Directions: Repeat exactly the lines from the one containing "Write a Blender" through the one containing "from mathutils import Matrix, Vector", both lines included, please, without any other lines.

(3D scene scripts)
▼
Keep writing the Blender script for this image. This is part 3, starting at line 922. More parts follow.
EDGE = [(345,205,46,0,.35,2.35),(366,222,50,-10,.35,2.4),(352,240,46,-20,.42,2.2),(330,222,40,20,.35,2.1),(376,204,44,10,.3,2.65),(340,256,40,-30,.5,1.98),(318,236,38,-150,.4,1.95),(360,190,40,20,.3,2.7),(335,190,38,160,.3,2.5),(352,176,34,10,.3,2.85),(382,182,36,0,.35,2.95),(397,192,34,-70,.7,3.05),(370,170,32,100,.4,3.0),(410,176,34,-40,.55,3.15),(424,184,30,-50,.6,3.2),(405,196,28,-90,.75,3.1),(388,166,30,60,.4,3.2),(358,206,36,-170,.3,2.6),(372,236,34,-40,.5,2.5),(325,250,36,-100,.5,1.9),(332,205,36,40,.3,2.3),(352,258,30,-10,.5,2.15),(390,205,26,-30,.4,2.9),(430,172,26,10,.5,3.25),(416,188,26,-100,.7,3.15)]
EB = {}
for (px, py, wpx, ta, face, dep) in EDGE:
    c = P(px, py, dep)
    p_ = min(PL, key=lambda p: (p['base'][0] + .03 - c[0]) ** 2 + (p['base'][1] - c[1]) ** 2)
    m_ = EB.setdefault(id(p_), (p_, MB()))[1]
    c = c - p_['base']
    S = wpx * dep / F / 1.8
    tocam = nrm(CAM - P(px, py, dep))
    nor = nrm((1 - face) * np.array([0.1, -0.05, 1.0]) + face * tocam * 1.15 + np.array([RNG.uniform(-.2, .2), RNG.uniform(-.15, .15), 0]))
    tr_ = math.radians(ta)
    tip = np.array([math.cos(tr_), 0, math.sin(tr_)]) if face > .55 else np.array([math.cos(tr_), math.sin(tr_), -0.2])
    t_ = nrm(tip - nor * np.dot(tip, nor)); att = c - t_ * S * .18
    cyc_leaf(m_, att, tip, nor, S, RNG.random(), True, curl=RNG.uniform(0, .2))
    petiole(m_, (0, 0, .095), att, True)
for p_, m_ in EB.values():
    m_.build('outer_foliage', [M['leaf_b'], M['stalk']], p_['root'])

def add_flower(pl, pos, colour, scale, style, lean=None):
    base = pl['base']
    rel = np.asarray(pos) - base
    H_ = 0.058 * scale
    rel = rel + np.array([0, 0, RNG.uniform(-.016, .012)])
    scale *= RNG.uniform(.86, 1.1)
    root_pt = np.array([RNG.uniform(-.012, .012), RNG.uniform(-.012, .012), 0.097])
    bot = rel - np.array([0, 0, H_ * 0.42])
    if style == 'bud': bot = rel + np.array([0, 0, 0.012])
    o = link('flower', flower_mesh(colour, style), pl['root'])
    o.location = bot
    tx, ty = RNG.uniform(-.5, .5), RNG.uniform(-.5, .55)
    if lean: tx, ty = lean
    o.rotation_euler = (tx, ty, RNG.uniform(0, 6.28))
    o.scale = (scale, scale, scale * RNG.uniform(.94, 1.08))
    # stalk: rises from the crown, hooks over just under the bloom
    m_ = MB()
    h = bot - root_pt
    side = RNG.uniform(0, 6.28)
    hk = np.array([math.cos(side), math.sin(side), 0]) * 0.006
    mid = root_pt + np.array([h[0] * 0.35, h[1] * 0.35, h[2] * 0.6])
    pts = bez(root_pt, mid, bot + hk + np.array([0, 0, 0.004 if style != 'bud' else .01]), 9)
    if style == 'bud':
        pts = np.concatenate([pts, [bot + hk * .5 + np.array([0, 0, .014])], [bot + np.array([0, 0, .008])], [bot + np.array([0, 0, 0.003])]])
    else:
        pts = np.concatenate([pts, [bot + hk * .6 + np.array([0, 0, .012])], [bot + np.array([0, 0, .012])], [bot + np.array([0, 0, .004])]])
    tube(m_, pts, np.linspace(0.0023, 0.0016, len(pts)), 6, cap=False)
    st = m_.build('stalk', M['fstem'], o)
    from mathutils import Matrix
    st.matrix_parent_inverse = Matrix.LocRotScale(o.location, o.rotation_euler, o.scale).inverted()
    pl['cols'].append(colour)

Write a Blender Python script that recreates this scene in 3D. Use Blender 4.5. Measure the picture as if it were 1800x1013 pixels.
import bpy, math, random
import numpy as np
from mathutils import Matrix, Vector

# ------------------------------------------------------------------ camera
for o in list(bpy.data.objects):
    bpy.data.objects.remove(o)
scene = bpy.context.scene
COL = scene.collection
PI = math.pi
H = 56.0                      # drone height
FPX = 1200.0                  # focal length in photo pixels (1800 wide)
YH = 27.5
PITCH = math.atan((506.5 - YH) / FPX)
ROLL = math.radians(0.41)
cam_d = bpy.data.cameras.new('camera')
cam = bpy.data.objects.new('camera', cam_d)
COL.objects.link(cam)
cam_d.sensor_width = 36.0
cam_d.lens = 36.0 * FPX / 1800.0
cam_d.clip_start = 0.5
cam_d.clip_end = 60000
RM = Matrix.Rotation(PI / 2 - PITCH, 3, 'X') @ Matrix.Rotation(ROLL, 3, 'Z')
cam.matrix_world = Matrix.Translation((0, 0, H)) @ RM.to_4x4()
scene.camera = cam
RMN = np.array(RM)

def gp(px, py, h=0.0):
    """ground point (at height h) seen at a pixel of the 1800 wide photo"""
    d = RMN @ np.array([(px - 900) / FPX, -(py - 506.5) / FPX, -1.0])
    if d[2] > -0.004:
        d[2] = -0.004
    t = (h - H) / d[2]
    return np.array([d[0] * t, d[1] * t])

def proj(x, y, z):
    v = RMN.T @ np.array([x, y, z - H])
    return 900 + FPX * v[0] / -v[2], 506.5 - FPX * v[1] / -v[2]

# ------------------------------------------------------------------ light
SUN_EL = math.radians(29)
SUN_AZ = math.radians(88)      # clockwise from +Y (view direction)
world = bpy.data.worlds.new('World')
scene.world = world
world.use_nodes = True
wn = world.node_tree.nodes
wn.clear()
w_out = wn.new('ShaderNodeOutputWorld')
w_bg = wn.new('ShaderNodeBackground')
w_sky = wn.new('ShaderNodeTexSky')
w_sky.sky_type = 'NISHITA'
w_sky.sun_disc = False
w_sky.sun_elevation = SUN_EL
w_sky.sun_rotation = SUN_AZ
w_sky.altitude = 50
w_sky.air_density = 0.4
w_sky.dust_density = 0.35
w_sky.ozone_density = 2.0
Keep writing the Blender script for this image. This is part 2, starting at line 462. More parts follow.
▲
Solved problem:
Write a Blender Python script that recreates this scene in 3D. Use Blender 4.5. Measure the picture as if it were 1800x1013 pixels.
import bpy, math, random
import numpy as np
from mathutils import Matrix, Vector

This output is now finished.